** START SOURCE MATERIAL **
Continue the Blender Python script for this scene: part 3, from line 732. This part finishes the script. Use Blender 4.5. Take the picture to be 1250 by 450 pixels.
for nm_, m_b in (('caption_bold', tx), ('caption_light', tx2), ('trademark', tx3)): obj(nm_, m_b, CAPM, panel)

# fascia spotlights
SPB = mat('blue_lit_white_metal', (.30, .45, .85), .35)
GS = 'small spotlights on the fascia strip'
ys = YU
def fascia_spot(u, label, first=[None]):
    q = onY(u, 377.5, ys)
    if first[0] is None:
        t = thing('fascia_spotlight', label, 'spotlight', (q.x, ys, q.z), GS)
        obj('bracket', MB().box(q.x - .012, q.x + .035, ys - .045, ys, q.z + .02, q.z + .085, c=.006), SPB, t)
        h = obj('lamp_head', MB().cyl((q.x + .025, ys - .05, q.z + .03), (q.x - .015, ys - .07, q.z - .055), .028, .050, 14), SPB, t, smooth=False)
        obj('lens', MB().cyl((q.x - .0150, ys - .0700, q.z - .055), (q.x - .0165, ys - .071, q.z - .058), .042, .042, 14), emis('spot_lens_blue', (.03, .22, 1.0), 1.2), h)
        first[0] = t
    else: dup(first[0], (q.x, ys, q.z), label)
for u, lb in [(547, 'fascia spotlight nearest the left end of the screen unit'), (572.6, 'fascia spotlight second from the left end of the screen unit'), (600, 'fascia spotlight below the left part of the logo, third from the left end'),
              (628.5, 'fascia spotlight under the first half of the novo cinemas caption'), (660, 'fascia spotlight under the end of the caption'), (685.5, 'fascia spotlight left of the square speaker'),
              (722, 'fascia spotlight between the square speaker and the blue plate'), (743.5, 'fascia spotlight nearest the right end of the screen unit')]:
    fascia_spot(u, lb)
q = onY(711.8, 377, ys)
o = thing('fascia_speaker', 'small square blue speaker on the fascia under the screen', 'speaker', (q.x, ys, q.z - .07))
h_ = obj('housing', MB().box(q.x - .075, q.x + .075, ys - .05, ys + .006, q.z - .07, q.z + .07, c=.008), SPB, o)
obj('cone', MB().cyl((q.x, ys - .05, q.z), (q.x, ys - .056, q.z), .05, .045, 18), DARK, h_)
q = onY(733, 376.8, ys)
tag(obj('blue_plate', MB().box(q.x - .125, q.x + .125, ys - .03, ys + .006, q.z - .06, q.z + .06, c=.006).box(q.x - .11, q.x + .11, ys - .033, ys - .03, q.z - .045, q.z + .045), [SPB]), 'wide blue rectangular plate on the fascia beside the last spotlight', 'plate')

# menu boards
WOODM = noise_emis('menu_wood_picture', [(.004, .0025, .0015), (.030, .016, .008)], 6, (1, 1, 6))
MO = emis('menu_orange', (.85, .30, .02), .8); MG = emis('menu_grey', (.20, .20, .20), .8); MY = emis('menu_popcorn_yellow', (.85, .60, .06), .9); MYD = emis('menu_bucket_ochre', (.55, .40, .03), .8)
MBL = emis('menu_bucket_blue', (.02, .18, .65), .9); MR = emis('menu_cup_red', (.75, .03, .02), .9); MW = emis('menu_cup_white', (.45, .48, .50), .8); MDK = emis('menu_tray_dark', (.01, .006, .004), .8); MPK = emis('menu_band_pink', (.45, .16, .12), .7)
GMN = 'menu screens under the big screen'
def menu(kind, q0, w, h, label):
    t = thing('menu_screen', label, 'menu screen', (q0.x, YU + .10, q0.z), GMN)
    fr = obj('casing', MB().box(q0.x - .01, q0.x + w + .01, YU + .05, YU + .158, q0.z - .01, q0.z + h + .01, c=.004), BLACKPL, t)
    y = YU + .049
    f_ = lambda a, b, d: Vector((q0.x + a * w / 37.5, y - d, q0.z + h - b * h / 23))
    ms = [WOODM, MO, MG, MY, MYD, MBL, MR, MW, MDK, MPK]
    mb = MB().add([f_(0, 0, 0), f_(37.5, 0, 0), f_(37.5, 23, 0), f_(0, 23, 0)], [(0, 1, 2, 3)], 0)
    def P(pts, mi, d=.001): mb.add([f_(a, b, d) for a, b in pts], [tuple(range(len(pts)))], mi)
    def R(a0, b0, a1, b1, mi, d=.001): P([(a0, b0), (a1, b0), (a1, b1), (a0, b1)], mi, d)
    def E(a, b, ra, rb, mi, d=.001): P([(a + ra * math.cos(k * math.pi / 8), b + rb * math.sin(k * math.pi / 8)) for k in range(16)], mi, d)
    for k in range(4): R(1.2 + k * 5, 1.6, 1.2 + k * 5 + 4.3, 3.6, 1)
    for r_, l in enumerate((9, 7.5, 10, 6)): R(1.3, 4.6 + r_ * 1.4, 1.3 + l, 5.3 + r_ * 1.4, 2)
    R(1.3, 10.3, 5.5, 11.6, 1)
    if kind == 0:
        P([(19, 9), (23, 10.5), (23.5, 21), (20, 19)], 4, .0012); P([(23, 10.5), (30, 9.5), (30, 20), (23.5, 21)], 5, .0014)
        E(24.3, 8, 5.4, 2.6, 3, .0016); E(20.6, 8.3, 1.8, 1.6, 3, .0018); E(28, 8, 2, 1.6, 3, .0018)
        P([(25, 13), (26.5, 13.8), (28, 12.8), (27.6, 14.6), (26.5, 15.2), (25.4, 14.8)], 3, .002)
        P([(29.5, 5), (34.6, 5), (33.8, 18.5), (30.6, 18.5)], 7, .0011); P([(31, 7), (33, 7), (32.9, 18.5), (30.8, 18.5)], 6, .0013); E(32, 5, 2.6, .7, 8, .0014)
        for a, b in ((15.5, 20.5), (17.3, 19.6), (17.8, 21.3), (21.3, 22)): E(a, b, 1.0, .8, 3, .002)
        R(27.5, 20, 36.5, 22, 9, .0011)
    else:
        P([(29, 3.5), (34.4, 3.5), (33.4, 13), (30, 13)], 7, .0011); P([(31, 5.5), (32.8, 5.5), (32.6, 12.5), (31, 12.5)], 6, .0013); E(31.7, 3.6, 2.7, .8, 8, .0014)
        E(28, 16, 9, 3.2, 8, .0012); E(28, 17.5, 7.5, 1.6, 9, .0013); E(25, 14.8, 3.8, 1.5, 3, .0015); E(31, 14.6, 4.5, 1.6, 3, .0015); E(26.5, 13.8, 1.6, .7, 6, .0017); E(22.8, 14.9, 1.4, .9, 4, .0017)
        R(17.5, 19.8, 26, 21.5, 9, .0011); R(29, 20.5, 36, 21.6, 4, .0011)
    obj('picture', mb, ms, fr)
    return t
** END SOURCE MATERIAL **
> [TASK REQUIREMENTS]:
Print again each line of the listing above, exactly as it appears.

> [RESPONSE TO THIS TASK]:
Continue the Blender Python script for this scene: part 3, from line 732. This part finishes the script. Use Blender 4.5. Take the picture to be 1250 by 450 pixels.
for nm_, m_b in (('caption_bold', tx), ('caption_light', tx2), ('trademark', tx3)): obj(nm_, m_b, CAPM, panel)

# fascia spotlights
SPB = mat('blue_lit_white_metal', (.30, .45, .85), .35)
GS = 'small spotlights on the fascia strip'
ys = YU
def fascia_spot(u, label, first=[None]):
    q = onY(u, 377.5, ys)
    if first[0] is None:
        t = thing('fascia_spotlight', label, 'spotlight', (q.x, ys, q.z), GS)
        obj('bracket', MB().box(q.x - .012, q.x + .035, ys - .045, ys, q.z + .02, q.z + .085, c=.006), SPB, t)
        h = obj('lamp_head', MB().cyl((q.x + .025, ys - .05, q.z + .03), (q.x - .015, ys - .07, q.z - .055), .028, .050, 14), SPB, t, smooth=False)
        obj('lens', MB().cyl((q.x - .0150, ys - .0700, q.z - .055), (q.x - .0165, ys - .071, q.z - .058), .042, .042, 14), emis('spot_lens_blue', (.03, .22, 1.0), 1.2), h)
        first[0] = t
    else: dup(first[0], (q.x, ys, q.z), label)
for u, lb in [(547, 'fascia spotlight nearest the left end of the screen unit'), (572.6, 'fascia spotlight second from the left end of the screen unit'), (600, 'fascia spotlight below the left part of the logo, third from the left end'),
              (628.5, 'fascia spotlight under the first half of the novo cinemas caption'), (660, 'fascia spotlight under the end of the caption'), (685.5, 'fascia spotlight left of the square speaker'),
              (722, 'fascia spotlight between the square speaker and the blue plate'), (743.5, 'fascia spotlight nearest the right end of the screen unit')]:
    fascia_spot(u, lb)
q = onY(711.8, 377, ys)
o = thing('fascia_speaker', 'small square blue speaker on the fascia under the screen', 'speaker', (q.x, ys, q.z - .07))
h_ = obj('housing', MB().box(q.x - .075, q.x + .075, ys - .05, ys + .006, q.z - .07, q.z + .07, c=.008), SPB, o)
obj('cone', MB().cyl((q.x, ys - .05, q.z), (q.x, ys - .056, q.z), .05, .045, 18), DARK, h_)
q = onY(733, 376.8, ys)
tag(obj('blue_plate', MB().box(q.x - .125, q.x + .125, ys - .03, ys + .006, q.z - .06, q.z + .06, c=.006).box(q.x - .11, q.x + .11, ys - .033, ys - .03, q.z - .045, q.z + .045), [SPB]), 'wide blue rectangular plate on the fascia beside the last spotlight', 'plate')

# menu boards
WOODM = noise_emis('menu_wood_picture', [(.004, .0025, .0015), (.030, .016, .008)], 6, (1, 1, 6))
MO = emis('menu_orange', (.85, .30, .02), .8); MG = emis('menu_grey', (.20, .20, .20), .8); MY = emis('menu_popcorn_yellow', (.85, .60, .06), .9); MYD = emis('menu_bucket_ochre', (.55, .40, .03), .8)
MBL = emis('menu_bucket_blue', (.02, .18, .65), .9); MR = emis('menu_cup_red', (.75, .03, .02), .9); MW = emis('menu_cup_white', (.45, .48, .50), .8); MDK = emis('menu_tray_dark', (.01, .006, .004), .8); MPK = emis('menu_band_pink', (.45, .16, .12), .7)
GMN = 'menu screens under the big screen'
def menu(kind, q0, w, h, label):
    t = thing('menu_screen', label, 'menu screen', (q0.x, YU + .10, q0.z), GMN)
    fr = obj('casing', MB().box(q0.x - .01, q0.x + w + .01, YU + .05, YU + .158, q0.z - .01, q0.z + h + .01, c=.004), BLACKPL, t)
    y = YU + .049
    f_ = lambda a, b, d: Vector((q0.x + a * w / 37.5, y - d, q0.z + h - b * h / 23))
    ms = [WOODM, MO, MG, MY, MYD, MBL, MR, MW, MDK, MPK]
    mb = MB().add([f_(0, 0, 0), f_(37.5, 0, 0), f_(37.5, 23, 0), f_(0, 23, 0)], [(0, 1, 2, 3)], 0)
    def P(pts, mi, d=.001): mb.add([f_(a, b, d) for a, b in pts], [tuple(range(len(pts)))], mi)
    def R(a0, b0, a1, b1, mi, d=.001): P([(a0, b0), (a1, b0), (a1, b1), (a0, b1)], mi, d)
    def E(a, b, ra, rb, mi, d=.001): P([(a + ra * math.cos(k * math.pi / 8), b + rb * math.sin(k * math.pi / 8)) for k in range(16)], mi, d)
    for k in range(4): R(1.2 + k * 5, 1.6, 1.2 + k * 5 + 4.3, 3.6, 1)
    for r_, l in enumerate((9, 7.5, 10, 6)): R(1.3, 4.6 + r_ * 1.4, 1.3 + l, 5.3 + r_ * 1.4, 2)
    R(1.3, 10.3, 5.5, 11.6, 1)
    if kind == 0:
        P([(19, 9), (23, 10.5), (23.5, 21), (20, 19)], 4, .0012); P([(23, 10.5), (30, 9.5), (30, 20), (23.5, 21)], 5, .0014)
        E(24.3, 8, 5.4, 2.6, 3, .0016); E(20.6, 8.3, 1.8, 1.6, 3, .0018); E(28, 8, 2, 1.6, 3, .0018)
        P([(25, 13), (26.5, 13.8), (28, 12.8), (27.6, 14.6), (26.5, 15.2), (25.4, 14.8)], 3, .002)
        P([(29.5, 5), (34.6, 5), (33.8, 18.5), (30.6, 18.5)], 7, .0011); P([(31, 7), (33, 7), (32.9, 18.5), (30.8, 18.5)], 6, .0013); E(32, 5, 2.6, .7, 8, .0014)
        for a, b in ((15.5, 20.5), (17.3, 19.6), (17.8, 21.3), (21.3, 22)): E(a, b, 1.0, .8, 3, .002)
        R(27.5, 20, 36.5, 22, 9, .0011)
    else:
        P([(29, 3.5), (34.4, 3.5), (33.4, 13), (30, 13)], 7, .0011); P([(31, 5.5), (32.8, 5.5), (32.6, 12.5), (31, 12.5)], 6, .0013); E(31.7, 3.6, 2.7, .8, 8, .0014)
        E(28, 16, 9, 3.2, 8, .0012); E(28, 17.5, 7.5, 1.6, 9, .0013); E(25, 14.8, 3.8, 1.5, 3, .0015); E(31, 14.6, 4.5, 1.6, 3, .0015); E(26.5, 13.8, 1.6, .7, 6, .0017); E(22.8, 14.9, 1.4, .9, 4, .0017)
        R(17.5, 19.8, 26, 21.5, 9, .0011); R(29, 20.5, 36, 21.6, 4, .0011)
    obj('picture', mb, ms, fr)
    return t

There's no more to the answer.